Интересно — и, похоже, довольно честно — Александр Андреевич ответил на вопрос, как он — он! — мог общаться с ним — с ним! — читателям на встрече в Псковской библиотеке: «Нам было любопытно, мы были как два маршала — Паулюс и Жуков — которые смотрели друг на друга в течение 10 минут с любопытством».
— Помните, вы показывали мне бутылку, его подарок…
— Да, он мне подарил виски 38-го года, года моего рождения. Я потом хотел позвонить ему и сказать: а не могли бы вы сделать такой же подарок моей маме? (Хохочет.) Но это был эффектный подарок, вершина наших отношений.
— Вы говорили мне, что в политике нет окончательных врагов, а есть пока не союзники.
— Да, это верно, только смерть прекращает многовариантность в этом отношении. Публичным политикам наплевать, с каким знаком о них говорят, они любую такую ситуацию оценивают положительно. Я думаю, Береза много пользы извлек из своей демоничности, его образ демона укрупняет его фигуру, создает вокруг него ореол таинственности, мистичности, и люди склонны поклоняться этому метафизическому злу. И думаю, что он сидит, похихикивает, потирает руки, когда слышит, что это он организовал террористический взрыв, сбил самолет, организовал покушение на Путина. Такова огромная гравитация зла.
«С днем рождения. Сердечно. Б. Березовский. 26.02.03».
— Что за покушение на Путина?
— Ну поговаривают, что Путин приговорен, что Путина приговорили чеченцы, а поскольку Береза его люто ненавидит, тотально ненавидит, из этой ненависти истекает такая инфернальная слабость.
— Его правда в Кремле боятся? Как бывшие марионетки, вышедшие из-под контроля?
— Наверное, да. Он видит в Путине личного предателя: такая сбесившаяся кукла, которая, как Буратино, начали долбать своего Папу Карло длинным деревянным носом.
Вспоминая об общении с Березовским, Проханов отзывается о своем тактическом союзнике скорее уважительно. Он называет его «масштабным человеком» и с удовольствием конструирует его психологический портрет. «Березовский же почему сгорел? Потому что деньги действительно любят тишину. Ему было мало денег. Ему этого было недостаточно.

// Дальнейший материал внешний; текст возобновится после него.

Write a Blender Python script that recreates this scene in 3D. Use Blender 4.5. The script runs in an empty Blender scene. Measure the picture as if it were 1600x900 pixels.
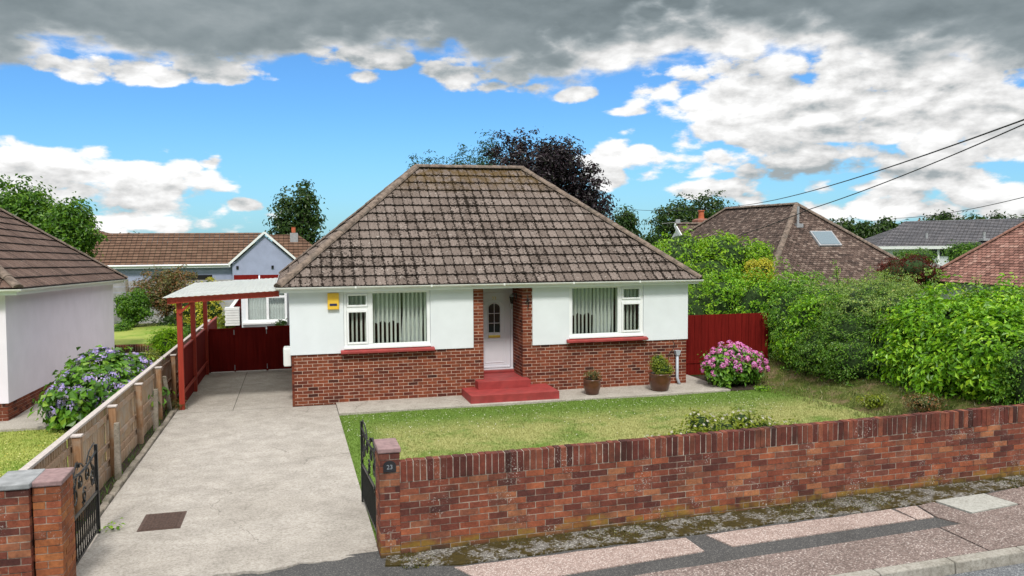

Его темперамент, его страсть, внутреннее властолюбие и, я думаю, его опыт концептуального выстраивания мира — он же был академиком — подталкивали его на конструирование политики. Он опьянел от возможности влиять на политические процедуры. Я понимаю, что от этого можно опьянеть. И это сделало из него такого еврея Зюсса. Это типичный Юд Зюсс. Он играет в очень опасные игры». Еще одна проекция Березовского возникла у Проханова после «оранжевых» событий: «Чичиков. Украина — его победа, третий том „Мертвых душ“. Абсолютно гоголевские персонажи — Ющенко с перекошенной мордой, Тимошенко с косой, ведьма совершеннейшая».
То, что постороннему может показаться «непоследовательностью», а то и «продажностью», на самом деле объясняется довольно просто.
«Я ведь певец государства, государственник, и для меня здесь высшей ценностью является государство как таковое. Государство, которое обеспечивает целостность территории и благосостояние популяции — народа, живущего на этой территории. Если это отчасти происходит и если власть ставит перед собой такие цели, у меня нет к ней других претензий. Скажем, у меня нет претензий, что власть закрывает газеты, партии, наплевать: если будет сохранена территория, если будет сохранен народ, если будет обеспечено развитие. И моя любовь или нелюбовь к власти связаны с наличием или отсутствием этих мотиваций. Поэтому я достаточно широко смотрю на власть как таковую, пропуская сквозь пальцы нюансы, которые дороги Немцову, Хакамаде и даже моим друзьям-коммунистам. Социальный строй для меня — вторичен, даже третичен, потому что я знаю, что великих результатов можно достичь при любом социальном строе. И при либеральном, демократическом, и при коммунистическом, и при фашистском. Я же однажды в запальчивости сказал — фраза стоила мне репутации, ко мне пришла какая-то второстепенная журналистка, то ли из Голландии, то ли еще откуда-то, это было в 92-м году, и стала меня пытать, я ей в запальчивости сказал: „Да мне наплевать, пусть здесь будет хоть фашизм, лишь бы была великая Россия“. Все. С тех пор я стал фашистом. А если серьезно, то действительно мне наплевать, пусть здесь будет хоть фашизм, лишь бы страна была огромная, цветущая и развивающаяся.